85th AMS Annual Meeting

Sunday, 9 January 2005
Correlating Measured Pollutants in Northeast Philadelphia to its Source using ArcGIS
Evan M Lowery, Millersville University, Millersville, PA; and D. T. Brewer, D. Rabatin, D. O'Donnell, and R. D. Clark
Pollution today has become both an important social and economic factor in American life, having been linked to deleterious effects on health and ecological systems. Yet little is known about how emissions spreading across the mid-Atlantic and Northeastern states are affected by the weather. For instance, are high pollution events in Philadelphia a result of emissions traveling along a coherent path, or are they affected by multiple parcel pathways from disparate locations? In order to discover answers to these and other questions, data from a combination of criteria gas analyzers, historical regional emissions data, and back trajectories, were incorporated into advanced modeling software (ArcGIS) to study haze and pollution events in Philadelphia. HYSPLIT 48-hour back trajectories were mapped in hourly intervals giving the location of air parcels terminating at three specific heights. Combined with (EPA) emission data, GIS was used to display air parcels on their way to Philadelphia traveling through weak and intense concentrations of SO2 and NOX. Our research focuses on the path the air parcel travels through these regions of varying trace gas concentrations, and their affect on the local concentrations observed in Philadelphia.

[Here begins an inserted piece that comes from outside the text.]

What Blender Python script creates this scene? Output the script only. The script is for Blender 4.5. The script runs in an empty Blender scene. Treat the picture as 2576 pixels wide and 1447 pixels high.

We identified a series of pollution events by averaging SO2 and NOX concentrations from criteria gas measurements in Philadelphia. Combining our GIS output with these events, we explored whether the events could have been predicted. The results of our research are shown in this poster presentation. Further research could tap into the 3D Analyst extension of GIS. This powerful three-dimensional program has capabilities which would provide a better understanding of how emissions are transported through all levels of the atmosphere.